By squeezing a packet of laser light into a tiny sliver of a second, physicists can produce superintense pulses that, if only for an instant, deliver as much power as 1 million nuclear plants. Such petawatt lasers have enabled scientists to manipulate materials in new ways, emulate the conditions inside planets, and even split atoms. Now, accelerator physicists have matched that feat, producing petawatt pulses of electrons that could also have spectacular applications.

"We've got the highest current, highest peak power electron beams ever generated, and we do that by just packing a large amount of charge into a very short bunch duration," says Claudio Emma, an accelerator physicist at SLAC National Accelerator Laboratory who led the study. Described in a paper published today in Physical Review Letters, the electron pulses last one-quadrillionth of a second but carry 100 kiloamps of current.

"It's a supercool experiment," says Sergei Nagaitsev, an accelerator physicist at Brookhaven National Laboratory who was not involved in the work. Richard D'Arcy, a plasma accelerator physicist at the University of Oxford, adds, "It's not just an experimental demonstration of something interesting, it's a steppingstone on the way to megaamp beams." If achievable, those even more powerful beams might begin to perform extraordinary feats such as ripping particles out of empty space, he says.

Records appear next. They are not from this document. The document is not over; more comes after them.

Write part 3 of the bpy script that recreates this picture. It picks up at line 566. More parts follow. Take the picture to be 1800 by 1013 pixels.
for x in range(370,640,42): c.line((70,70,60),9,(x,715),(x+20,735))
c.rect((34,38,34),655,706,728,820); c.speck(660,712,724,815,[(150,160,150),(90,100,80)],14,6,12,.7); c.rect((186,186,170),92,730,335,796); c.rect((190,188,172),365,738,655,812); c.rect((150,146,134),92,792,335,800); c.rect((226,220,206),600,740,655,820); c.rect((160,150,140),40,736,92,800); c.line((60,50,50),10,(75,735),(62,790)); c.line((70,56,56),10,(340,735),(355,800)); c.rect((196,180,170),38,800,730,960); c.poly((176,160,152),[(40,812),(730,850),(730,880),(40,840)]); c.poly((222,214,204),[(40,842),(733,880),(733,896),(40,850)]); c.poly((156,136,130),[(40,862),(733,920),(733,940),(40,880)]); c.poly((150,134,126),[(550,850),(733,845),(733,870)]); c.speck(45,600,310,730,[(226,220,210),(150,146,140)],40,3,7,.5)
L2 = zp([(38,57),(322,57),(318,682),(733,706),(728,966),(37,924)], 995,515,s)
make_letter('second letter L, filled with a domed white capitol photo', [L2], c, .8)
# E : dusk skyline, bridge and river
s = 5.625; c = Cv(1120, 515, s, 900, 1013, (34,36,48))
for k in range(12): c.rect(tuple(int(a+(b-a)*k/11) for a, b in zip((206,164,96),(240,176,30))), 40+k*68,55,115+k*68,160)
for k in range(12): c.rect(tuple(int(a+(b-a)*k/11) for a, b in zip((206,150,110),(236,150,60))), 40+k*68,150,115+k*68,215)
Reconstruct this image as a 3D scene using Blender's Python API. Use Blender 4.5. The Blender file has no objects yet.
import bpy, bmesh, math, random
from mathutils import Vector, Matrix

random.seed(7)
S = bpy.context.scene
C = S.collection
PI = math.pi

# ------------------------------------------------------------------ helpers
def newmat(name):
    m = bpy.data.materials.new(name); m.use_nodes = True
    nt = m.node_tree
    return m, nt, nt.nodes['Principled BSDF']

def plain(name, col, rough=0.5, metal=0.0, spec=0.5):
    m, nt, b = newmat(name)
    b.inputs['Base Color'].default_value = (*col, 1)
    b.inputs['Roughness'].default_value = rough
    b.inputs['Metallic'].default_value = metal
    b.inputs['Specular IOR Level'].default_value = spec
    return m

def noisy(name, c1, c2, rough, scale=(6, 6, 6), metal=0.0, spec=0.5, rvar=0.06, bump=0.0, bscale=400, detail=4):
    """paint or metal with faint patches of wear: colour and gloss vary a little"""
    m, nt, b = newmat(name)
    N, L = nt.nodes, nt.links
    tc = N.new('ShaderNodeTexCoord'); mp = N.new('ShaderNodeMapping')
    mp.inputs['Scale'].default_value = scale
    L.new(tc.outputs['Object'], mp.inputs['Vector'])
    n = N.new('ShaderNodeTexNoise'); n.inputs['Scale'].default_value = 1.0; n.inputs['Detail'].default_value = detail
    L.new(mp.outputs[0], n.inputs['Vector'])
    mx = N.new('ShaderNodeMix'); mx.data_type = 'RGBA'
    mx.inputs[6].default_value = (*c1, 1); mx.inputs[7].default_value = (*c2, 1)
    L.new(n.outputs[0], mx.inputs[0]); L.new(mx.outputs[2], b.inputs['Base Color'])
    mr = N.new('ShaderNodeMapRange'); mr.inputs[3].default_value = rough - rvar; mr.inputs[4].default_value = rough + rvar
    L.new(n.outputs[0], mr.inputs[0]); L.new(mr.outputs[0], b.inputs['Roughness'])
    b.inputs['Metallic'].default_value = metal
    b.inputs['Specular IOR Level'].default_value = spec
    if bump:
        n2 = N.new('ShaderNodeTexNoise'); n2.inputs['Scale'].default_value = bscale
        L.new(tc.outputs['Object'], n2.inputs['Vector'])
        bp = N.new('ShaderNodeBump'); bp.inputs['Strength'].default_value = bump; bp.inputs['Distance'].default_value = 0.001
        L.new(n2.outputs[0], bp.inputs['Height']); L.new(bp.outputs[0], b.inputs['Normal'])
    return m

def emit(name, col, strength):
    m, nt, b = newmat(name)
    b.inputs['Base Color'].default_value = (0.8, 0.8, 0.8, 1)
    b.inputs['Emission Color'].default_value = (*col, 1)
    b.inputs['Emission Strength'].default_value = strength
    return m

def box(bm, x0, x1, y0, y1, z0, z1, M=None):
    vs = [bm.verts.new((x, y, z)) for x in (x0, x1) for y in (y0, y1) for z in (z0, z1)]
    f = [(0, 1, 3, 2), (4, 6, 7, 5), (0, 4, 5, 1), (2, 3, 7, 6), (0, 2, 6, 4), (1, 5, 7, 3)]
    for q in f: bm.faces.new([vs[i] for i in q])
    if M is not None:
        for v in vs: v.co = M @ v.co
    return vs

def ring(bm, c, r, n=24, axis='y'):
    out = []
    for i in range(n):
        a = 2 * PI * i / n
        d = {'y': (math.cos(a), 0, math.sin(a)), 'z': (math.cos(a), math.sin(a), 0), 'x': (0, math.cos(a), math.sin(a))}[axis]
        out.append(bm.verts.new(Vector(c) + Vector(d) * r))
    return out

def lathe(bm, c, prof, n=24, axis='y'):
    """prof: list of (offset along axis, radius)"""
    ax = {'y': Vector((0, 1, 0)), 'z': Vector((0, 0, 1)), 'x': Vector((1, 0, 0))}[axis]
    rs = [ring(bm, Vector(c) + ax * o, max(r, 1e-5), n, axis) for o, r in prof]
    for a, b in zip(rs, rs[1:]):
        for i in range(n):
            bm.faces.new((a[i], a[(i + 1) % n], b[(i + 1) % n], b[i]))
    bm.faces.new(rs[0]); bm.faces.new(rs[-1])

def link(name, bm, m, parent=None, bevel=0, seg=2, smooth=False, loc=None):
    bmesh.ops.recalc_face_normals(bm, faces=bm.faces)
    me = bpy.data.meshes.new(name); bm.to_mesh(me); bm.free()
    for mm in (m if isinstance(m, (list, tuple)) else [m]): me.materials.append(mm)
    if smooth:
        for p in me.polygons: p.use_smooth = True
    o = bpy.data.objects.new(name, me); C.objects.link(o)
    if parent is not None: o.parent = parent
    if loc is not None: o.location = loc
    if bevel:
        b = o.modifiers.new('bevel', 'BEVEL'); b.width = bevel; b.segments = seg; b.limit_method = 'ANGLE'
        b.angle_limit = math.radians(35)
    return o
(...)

[...] Petawatt electron pulses should have plenty of uses. Large facilities called free-electron lasers generate intense x-ray beams by firing electrons down a long chain of undulators. Those facilities, including SLAC's own Linac Coherent Light Source, could be made even brighter by firing shorter, more powerful electron bunches through the undulators. The amped-up lasers would open the way to, for example, probing chemical processes as they happen, Nagaitsev says. "These are the easy pickings."

An ultraintense electron pulse could also be used to generate plasmas like those seen in astrophysics, such as the jets of matter and radiation that shoot out of certain stellar explosions at near-light-speed. Researchers need only fire the electron beam into the right target. "This is a fantastic relativistic drill," Ferrario says. "The interaction of this with matter could be very interesting."